DATASET CONTENT:
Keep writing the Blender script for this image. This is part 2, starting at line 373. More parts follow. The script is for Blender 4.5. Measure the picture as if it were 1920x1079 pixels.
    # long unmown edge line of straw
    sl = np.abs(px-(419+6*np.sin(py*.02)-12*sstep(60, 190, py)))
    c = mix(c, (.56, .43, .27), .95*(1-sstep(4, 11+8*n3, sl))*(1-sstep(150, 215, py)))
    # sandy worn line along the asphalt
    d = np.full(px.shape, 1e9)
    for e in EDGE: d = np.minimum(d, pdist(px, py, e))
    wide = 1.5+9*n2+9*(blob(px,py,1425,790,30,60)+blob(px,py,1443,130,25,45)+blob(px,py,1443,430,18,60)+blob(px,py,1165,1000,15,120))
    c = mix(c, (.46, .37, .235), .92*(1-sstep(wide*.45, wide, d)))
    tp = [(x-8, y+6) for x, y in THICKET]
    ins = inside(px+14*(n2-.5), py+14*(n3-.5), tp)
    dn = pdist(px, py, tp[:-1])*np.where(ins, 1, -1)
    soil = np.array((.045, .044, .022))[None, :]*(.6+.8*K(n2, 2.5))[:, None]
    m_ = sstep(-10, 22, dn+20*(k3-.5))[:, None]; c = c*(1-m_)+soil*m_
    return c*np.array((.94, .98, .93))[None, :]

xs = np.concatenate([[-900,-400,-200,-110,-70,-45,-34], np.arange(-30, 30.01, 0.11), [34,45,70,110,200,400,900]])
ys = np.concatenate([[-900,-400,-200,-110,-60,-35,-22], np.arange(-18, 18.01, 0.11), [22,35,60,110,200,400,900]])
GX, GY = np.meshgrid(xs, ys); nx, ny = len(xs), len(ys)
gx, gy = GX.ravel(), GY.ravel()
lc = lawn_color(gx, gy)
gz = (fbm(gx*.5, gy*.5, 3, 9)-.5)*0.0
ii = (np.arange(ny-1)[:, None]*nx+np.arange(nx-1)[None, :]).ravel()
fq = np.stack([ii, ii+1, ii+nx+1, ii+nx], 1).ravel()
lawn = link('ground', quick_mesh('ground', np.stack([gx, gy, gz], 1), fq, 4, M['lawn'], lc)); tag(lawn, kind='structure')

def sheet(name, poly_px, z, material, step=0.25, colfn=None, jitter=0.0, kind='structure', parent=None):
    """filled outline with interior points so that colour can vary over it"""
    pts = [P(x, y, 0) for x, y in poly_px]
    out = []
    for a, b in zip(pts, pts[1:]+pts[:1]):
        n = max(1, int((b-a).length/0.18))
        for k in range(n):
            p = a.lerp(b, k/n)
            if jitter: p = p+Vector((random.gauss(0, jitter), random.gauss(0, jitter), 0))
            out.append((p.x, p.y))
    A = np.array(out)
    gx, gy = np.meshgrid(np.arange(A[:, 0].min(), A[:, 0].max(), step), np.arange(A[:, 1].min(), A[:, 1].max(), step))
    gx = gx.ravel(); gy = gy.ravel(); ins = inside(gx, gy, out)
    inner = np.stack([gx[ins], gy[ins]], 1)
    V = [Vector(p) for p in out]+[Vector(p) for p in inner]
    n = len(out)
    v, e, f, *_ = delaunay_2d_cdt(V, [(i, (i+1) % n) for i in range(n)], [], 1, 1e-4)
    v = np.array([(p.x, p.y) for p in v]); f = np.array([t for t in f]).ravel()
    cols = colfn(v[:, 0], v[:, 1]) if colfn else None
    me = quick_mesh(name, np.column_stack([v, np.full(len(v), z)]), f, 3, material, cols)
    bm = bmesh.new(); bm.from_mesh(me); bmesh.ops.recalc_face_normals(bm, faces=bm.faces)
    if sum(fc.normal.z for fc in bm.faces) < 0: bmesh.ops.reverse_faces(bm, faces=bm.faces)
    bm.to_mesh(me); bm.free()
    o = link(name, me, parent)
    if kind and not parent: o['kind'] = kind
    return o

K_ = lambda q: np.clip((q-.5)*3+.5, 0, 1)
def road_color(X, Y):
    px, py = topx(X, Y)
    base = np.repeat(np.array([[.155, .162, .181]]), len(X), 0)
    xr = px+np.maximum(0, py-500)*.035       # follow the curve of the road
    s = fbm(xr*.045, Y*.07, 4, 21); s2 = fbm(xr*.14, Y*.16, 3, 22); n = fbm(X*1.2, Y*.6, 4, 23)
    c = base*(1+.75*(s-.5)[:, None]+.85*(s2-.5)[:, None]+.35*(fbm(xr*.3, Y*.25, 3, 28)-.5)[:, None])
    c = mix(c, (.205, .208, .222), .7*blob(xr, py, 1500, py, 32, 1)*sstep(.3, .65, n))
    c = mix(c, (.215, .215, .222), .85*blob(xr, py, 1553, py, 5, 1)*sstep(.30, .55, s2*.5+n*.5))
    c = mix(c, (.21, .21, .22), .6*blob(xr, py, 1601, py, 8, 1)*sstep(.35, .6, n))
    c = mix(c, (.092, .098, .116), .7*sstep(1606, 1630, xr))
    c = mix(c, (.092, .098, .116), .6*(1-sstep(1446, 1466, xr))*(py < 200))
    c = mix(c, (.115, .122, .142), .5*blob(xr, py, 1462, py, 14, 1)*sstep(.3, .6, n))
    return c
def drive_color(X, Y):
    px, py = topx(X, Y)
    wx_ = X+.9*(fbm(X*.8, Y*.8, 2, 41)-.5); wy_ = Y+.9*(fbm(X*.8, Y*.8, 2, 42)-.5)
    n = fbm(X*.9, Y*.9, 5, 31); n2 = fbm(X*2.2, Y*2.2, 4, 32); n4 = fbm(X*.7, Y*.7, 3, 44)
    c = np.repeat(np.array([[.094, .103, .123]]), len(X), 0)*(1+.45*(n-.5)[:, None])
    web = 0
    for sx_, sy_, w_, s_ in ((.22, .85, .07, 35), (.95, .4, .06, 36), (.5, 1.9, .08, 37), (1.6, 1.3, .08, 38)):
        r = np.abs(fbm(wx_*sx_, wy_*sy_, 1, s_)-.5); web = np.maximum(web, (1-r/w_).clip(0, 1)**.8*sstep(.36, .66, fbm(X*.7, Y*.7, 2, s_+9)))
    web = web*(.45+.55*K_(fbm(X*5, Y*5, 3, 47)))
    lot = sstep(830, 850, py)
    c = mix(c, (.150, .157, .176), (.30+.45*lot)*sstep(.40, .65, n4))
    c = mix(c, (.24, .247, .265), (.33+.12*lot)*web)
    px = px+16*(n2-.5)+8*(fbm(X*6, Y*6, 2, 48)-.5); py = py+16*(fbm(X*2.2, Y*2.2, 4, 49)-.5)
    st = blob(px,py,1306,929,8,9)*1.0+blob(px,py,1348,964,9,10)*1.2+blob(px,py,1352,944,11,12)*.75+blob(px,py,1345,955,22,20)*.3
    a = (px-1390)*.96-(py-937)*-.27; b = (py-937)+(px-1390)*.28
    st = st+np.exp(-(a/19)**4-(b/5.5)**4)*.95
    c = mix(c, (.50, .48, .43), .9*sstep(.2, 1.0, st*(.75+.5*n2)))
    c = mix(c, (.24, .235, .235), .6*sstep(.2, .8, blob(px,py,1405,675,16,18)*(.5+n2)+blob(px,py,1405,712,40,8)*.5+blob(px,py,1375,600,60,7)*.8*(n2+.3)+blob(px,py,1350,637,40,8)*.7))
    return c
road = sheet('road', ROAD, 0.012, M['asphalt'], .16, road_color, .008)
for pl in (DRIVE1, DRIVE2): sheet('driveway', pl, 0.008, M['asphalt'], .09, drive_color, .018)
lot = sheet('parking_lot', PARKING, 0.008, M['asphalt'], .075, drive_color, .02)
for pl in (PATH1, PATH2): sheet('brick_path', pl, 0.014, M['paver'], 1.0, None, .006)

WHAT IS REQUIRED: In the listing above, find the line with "lc = lawn_color(gx, gy)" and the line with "lc)); tag(lawn, kind='structure')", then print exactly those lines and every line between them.

SOLUTION FOR THIS PROBLEM:
lc = lawn_color(gx, gy)
gz = (fbm(gx*.5, gy*.5, 3, 9)-.5)*0.0
ii = (np.arange(ny-1)[:, None]*nx+np.arange(nx-1)[None, :]).ravel()
fq = np.stack([ii, ii+1, ii+nx+1, ii+nx], 1).ravel()
lawn = link('ground', quick_mesh('ground', np.stack([gx, gy, gz], 1), fq, 4, M['lawn'], lc)); tag(lawn, kind='structure')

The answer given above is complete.